Despite the damage done in each of these places, the farmers welcomed Eddy and me with smiles, water and a place to sit down. They thanked us profusely for the interest in their current predicament that our presence demonstrated and for the possibility of relief in the future. They shared their stories with us as well as showing us what was lost, but they also imparted anecdotes of some successes. In one community, holding tanks for irrigation water, constructed a year ago through a cooperative project, turned out to be the only reliable source of drinking water for the entire community during the crisis. The association and its member families are now looking into constructing more tanks in the future. I was shown how natural wind barriers, constructed of trees, corn or other plants that were part of ecological projects to further soil conservation actually saved some parcels from landslides. Each of these positive examples illustrates how prior organization and education done by farmers aided them in the critical days following Stan.
In the months since the hurricane, many groups and individuals have appeared to help to meet the immediate needs of farmers. Through such organizations as Sustainable Harvest and it’s Relief Funds as well as other NGOs and local organizations and the Guatemalan government , food, clothing, and other necessities have been given out. Some of these replaced the staples of corn and beans which farmers grew for their own consumption that were lost in the Hurricane. The reconstruction of homes has been completed in many communities and farmers work to rebuild terraces and fences even as they resign themselves to significantly lowered incomes due to losses from the coffee harvest as well as losses from secondary productions such as tomatoes, cucumbers and avocadoes. Yet they work day by day, to get through this year with whatever they can, grateful for the indispensable aid that has reached them from outside.
However; one of the things most stressed in the report of the survey is the fact that the crisis does not end this year.
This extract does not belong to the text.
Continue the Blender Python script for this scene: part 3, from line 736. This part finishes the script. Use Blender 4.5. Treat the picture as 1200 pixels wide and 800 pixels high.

Even after the horrendous losses of this year are calculated there are long term effects to be seen in the future. There will be losses in years to come due to the drop in production from lost trees that take years to grow again.. It takes three years for coffee trees to mature enough to produce beans. Farmers will contend with nutrient depletion from the loss of topsoil. They will have to restore shade trees that provide necessary canopy for the coffee plants. Many farmers will spend some years digging out parcels that lie four feet under sand and rock and mud. It is a long arduous trip back to the self sufficiency they were creating. It is good to remember that victims continue to struggle long after the immediate empathy and support generated by a catastrophe has receded. These trials brought by Mother Nature set back the achievements and successes generated by committed farmers who wish to better their communities and the lives of their children with hard work and mutual support. Continued contributions and volunteer work and creative ideas will always be a necessary component that all of us can provide.